Там трагизму крушат зубы, уже не прибегая к помощи какой-то там социальной психологии. Подобно тому, как всякая порядочная венгерско-венская оперетта обязана достичь своего трагического финала во втором акте, что не оставляет третьему акту ничего, кроме задачи выяснения недоразумений, культуриндустрия указывает трагизму положенное ему место в рутинном ходе событий. Одной лишь очевидности существования рецепта уже вполне хватает для того, чтобы унять любое беспокойство по поводу необузданности трагизма. Описание драматической формулы той самой домохозяйкой — «попасть в беду и вновь выпутаться из нее» — приложимо ко всей массовой культуре целиком, начиная со слабоумных дамских сериалов и кончая самыми высокими достижениями. Даже самая что ни на есть наихудшая развязка, некогда подразумевавшая кое-что получше, лишь способствует утверждению существующего порядка и коррумпирует трагизм, будь то в том случае, когда любящая наперекор всем предписаниям оплачивает своё короткое счастье смертью, будь то в том, когда печальный конец на экране позволяет лишь тем ярче вспыхнуть ощущению несокрушимости и неистощимости жизни реальной. Трагический фильм действительно становится улучшающей мораль институцией.

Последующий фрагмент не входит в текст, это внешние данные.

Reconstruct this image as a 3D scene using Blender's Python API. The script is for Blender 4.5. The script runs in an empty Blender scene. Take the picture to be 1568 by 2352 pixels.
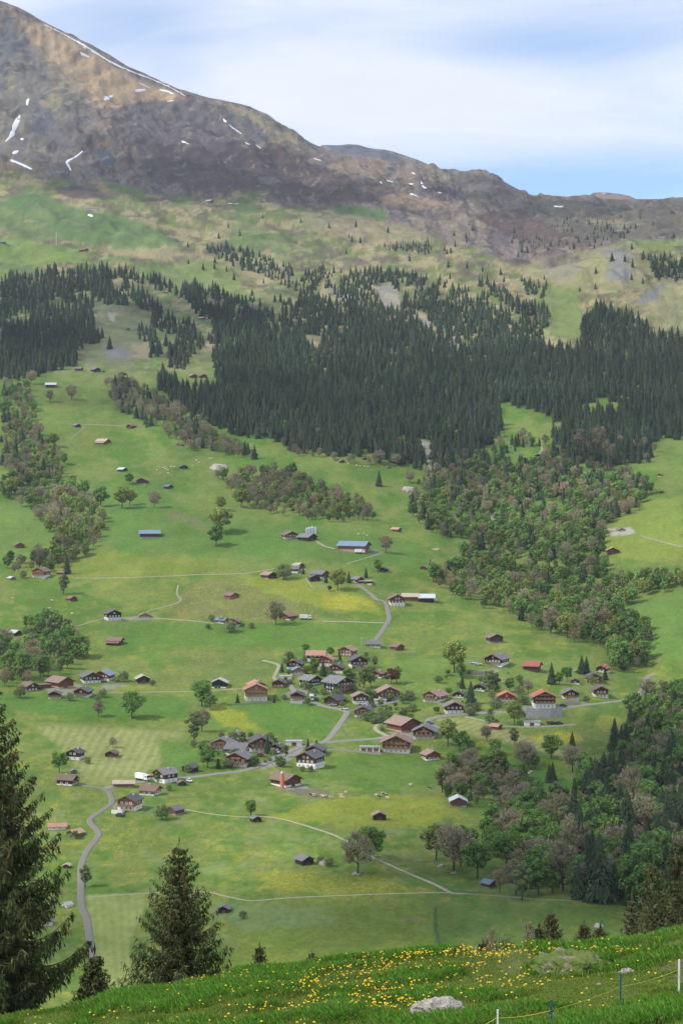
import bpy, bmesh, math, random
import numpy as np
from math import radians, sin, cos, tan, pi
from mathutils import Vector, Matrix
R = random.Random(7); NR = np.random.RandomState(11)
S = bpy.context.scene; COL = S.collection
# ------------------------------------------------------------------ camera, sky, sun, exposure
UC, VC, F, P = 784.0, 1176.0, 4578.0, radians(-1.7)       # picture units: 1568 x 2352
cam = bpy.data.cameras.new('camera'); co = bpy.data.objects.new('camera', cam); COL.objects.link(co)
cam.sensor_fit = 'VERTICAL'; cam.sensor_height = 24; cam.lens = F/2352*24
cam.clip_start = 0.5; cam.clip_end = 40000
co.location = (0, 0, 0); co.rotation_euler = (pi/2+P, 0, 0); S.camera = co
S.view_settings.view_transform = 'Standard'; S.view_settings.look = 'None'; S.view_settings.gamma = 1
S.view_settings.use_curve_mapping = False; S.view_settings.exposure = -0.04
SUN_EL, SUN_AZ = radians(46), radians(-108)               # azimuth measured from +Y (view axis) towards +X
sd = Vector((sin(SUN_AZ)*cos(SUN_EL), cos(SUN_AZ)*cos(SUN_EL), sin(SUN_EL)))
sl = bpy.data.lights.new('sun', 'SUN'); sl.energy = 4.2; sl.angle = radians(0.5); sl.color = (1, .955, .88)
so = bpy.data.objects.new('sun', sl); COL.objects.link(so); so.rotation_euler = sd.to_track_quat('Z', 'Y').to_euler()
wd = bpy.data.worlds.new('World'); S.world = wd; wd.use_nodes = True
def nd(nt, t, **k):
    n = nt.nodes.new(t)
    for a, b in k.items():
        if a.startswith('i_'): n.inputs[a[2:].replace('_', ' ')].default_value = b
        elif a.startswith('n') and a[1:].isdigit(): n.inputs[int(a[1:])].default_value = b
        else: setattr(n, a, b)
    return n
def mth(nt, op, a, b=None, c=None, clamp=False):
    n = nt.nodes.new('ShaderNodeMath'); n.operation = op; n.use_clamp = clamp
    for i, q in enumerate((a, b, c)):
        if q is None: continue
        if isinstance(q, (int, float)): n.inputs[i].default_value = q
        else: nt.links.new(q, n.inputs[i])
    return n.outputs[0]
def mixc(nt, f, a, b, mode='MIX'):
    n = nt.nodes.new('ShaderNodeMix'); n.data_type = 'RGBA'; n.blend_type = mode
    for i, q in ((0, f), (6, a), (7, b)):
        if isinstance(q, (int, float)): n.inputs[i].default_value = q
        elif isinstance(q, tuple): n.inputs[i].default_value = (*q[:3], 1)
        else: nt.links.new(q, n.inputs[i])
    return n.outputs[2]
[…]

Деморализованные существованием под непрерывным гнётом системы массы, выказывающие признаки цивилизованности лишь в судорожных попытках вести себя и поступать как положено, сквозь которые неизменно просвечивает их ярость и непокорство, самим видом безжалостной жизни и образцовым поведением персонажей должны быть призваны к порядку. С давних пор культура способствовала обузданию как революционных, так и варварских инстинктов. Культура же индустриализированная делает даже больше того, что тут требуется. Она прямо-таки упражняется в тех условиях, при которых эта безжалостная жизнь способна стать выносимой. Индивидууму надлежит использовать своё общее пресыщение в качестве той движущей силы, которая заставит его сдаться на милость как раз той коллективной власти, которой он и без того сыт по горло. Перманентно отчаянные ситуации, изматывающие зрителя в обыденной жизни, при их воспроизведении средствами культуриндустрии превращаются, неизвестно каким образом, в обещание возможности дальнейшего существования. Нужно только полностью признаться в своей собственной ничтожности, только расписаться в своём поражении, и сразу все станет на свои места. Общество является обществом отчаявшихся и потому добычей для рэкета. В некоторых из наиболее значительных немецких романов предфашистского периода, таких как «Берлин Александерплатц» и «Маленький человек, что теперь», эта тенденция обнаруживает себя столь же явственно, как и в самом заурядном фильме или механизме джаза. По сути дела речь при этом идёт повсюду о самоосмеянии человека. Возможность стать экономическим субъектом, собственником, уже полностью ликвидирована.

Вплоть до торгующих сыром лавчонок независимое предпринимательство, на руководстве которым и на унаследовании которого основывалась буржуазная семья и общественное положение её главы, очутилось в безысходной зависимости. Все становятся служащими, а в цивилизации служащих утрачивает своё достоинство и без того сомнительный сан отца семейства. Поведение отдельного человека по отношению к рэкету, будь то в сфере бизнеса, профессиональной или партийной, будь то до или после допуска, жестика фюрера перед массами, влюблённого перед той, за кем он ухаживает, приобретает своеобразные мазохистские черты. Манера держать себя, которая навязывается каждому для того, чтобы позволить ему все вновь и вновь доказывать свою пригодность для этого общества, напоминает тех мальчиков, которые в ритуале приёма в племя под ударами жрецов, стереотипно улыбаясь, двигаются по кругу. Существование в условиях позднего капитализма есть не что иное, как непрерывно длящийся обряд инициации. Каждый обязан демонстрировать, что он без остатка идентифицирует себя с властью, ударами его осыпающей. Это заложено в принципе синкопы в джазе, одновременно высмеивающем запинки и возводящем их в норму. Евнухоподобный голос исполнителя сентиментальных песенок на радио, привлекательной наружности поклонник наследницы, в смокинге падающий в плавательный бассейн — таковы образцы для подражания для тех людей, которым самих себя надлежит превратить в то, чего добивается система, их ломая. Каждый может быть подобен всемогущему обществу, каждый может стать счастливым, если только капитулирует целиком и без остатка, поступится своим правом на счастье. В его слабости общество узнает свою силу и делится ей с ним. Его несопротивляемость квалифицирует его как благонадёжного кантониста. Так упраздняется трагизм.